Scripts that build scenes:
=====

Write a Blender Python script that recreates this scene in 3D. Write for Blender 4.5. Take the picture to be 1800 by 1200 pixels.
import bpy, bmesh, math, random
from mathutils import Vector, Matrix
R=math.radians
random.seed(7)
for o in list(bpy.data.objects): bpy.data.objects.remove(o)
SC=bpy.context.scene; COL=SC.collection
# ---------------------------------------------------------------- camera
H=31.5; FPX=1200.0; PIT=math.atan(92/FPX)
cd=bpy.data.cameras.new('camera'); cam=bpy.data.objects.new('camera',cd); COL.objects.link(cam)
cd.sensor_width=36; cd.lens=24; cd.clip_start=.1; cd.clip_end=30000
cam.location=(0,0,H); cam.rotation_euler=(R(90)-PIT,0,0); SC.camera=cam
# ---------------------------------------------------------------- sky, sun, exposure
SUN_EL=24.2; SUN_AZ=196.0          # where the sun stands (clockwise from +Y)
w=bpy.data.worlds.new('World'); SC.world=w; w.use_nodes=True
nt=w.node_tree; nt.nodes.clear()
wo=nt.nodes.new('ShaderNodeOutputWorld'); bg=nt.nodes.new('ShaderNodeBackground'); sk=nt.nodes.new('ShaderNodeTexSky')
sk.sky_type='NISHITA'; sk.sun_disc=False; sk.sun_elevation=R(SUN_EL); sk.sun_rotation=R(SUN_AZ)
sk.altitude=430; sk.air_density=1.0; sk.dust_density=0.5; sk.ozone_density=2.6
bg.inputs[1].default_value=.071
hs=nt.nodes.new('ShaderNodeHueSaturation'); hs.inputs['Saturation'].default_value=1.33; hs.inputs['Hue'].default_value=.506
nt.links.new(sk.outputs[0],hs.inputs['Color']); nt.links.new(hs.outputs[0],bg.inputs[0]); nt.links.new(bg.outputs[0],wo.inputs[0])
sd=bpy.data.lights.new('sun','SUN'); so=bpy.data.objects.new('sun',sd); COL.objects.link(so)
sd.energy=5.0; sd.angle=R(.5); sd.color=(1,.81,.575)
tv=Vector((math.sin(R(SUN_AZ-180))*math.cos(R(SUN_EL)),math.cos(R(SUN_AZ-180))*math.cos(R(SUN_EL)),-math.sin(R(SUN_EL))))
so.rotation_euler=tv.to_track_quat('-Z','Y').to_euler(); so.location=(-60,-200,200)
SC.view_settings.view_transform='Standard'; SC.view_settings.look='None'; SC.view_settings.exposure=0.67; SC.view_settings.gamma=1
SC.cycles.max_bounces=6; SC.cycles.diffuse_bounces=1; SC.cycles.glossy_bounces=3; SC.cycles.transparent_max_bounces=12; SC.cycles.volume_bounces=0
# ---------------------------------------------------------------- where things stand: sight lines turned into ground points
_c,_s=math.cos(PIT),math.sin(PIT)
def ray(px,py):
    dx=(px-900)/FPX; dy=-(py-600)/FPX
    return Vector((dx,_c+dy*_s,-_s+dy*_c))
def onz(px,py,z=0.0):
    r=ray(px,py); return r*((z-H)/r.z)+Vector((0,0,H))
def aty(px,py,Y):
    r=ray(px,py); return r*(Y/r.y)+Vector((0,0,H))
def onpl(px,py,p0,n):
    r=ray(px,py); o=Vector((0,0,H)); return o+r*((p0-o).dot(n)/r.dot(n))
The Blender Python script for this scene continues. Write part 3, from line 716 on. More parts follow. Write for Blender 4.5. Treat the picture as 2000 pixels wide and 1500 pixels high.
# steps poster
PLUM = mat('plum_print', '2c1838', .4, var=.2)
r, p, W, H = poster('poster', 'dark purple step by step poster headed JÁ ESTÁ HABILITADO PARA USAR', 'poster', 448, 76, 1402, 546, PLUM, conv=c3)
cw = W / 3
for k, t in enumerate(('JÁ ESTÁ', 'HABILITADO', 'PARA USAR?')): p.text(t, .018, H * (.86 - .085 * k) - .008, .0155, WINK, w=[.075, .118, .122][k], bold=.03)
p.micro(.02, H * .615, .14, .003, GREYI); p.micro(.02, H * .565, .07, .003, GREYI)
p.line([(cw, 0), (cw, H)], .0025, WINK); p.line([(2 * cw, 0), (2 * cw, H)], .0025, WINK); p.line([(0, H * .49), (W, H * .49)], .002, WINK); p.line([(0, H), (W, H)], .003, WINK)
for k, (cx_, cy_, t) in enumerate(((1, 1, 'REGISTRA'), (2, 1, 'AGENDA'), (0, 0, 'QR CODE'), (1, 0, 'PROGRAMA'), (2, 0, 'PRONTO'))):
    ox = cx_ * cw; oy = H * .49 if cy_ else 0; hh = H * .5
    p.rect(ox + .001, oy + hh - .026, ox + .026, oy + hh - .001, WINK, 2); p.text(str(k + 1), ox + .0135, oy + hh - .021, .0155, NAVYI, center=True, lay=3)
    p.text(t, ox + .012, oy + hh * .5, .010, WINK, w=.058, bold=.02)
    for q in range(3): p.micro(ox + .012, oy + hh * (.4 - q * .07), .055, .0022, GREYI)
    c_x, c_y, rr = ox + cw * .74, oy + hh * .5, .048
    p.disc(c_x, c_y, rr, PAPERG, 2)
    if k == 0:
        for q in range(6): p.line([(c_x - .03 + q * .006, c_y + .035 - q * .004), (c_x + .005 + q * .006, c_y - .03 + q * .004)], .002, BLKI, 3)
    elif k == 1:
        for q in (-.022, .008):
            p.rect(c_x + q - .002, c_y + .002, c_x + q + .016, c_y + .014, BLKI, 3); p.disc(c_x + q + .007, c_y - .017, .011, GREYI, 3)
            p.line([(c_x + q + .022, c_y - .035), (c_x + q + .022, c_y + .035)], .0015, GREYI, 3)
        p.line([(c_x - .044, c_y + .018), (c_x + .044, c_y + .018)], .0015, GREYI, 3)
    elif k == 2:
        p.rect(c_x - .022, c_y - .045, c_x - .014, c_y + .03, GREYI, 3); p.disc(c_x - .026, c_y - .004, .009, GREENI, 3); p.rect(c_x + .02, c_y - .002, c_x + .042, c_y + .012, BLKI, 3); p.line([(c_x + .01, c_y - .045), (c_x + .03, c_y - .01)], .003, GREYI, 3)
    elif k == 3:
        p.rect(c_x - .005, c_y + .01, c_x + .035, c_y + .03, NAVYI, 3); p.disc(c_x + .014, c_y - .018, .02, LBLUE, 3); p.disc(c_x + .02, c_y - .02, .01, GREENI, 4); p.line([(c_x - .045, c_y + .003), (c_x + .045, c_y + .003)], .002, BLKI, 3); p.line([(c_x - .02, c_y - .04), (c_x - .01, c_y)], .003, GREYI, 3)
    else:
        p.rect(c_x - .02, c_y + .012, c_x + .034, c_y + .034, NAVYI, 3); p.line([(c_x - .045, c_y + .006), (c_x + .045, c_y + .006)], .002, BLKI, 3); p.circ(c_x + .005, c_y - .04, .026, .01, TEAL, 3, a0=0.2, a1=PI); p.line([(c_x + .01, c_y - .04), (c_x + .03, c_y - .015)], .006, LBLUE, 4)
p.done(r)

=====

Stated goal:
Search the records for the word "Write". Copy every line that has it.

Solution for this problem:
Write a Blender Python script that recreates this scene in 3D. Write for Blender 4.5. Take the picture to be 1800 by 1200 pixels.
The Blender Python script for this scene continues. Write part 3, from line 716 on. More parts follow. Write for Blender 4.5. Treat the picture as 2000 pixels wide and 1500 pixels high.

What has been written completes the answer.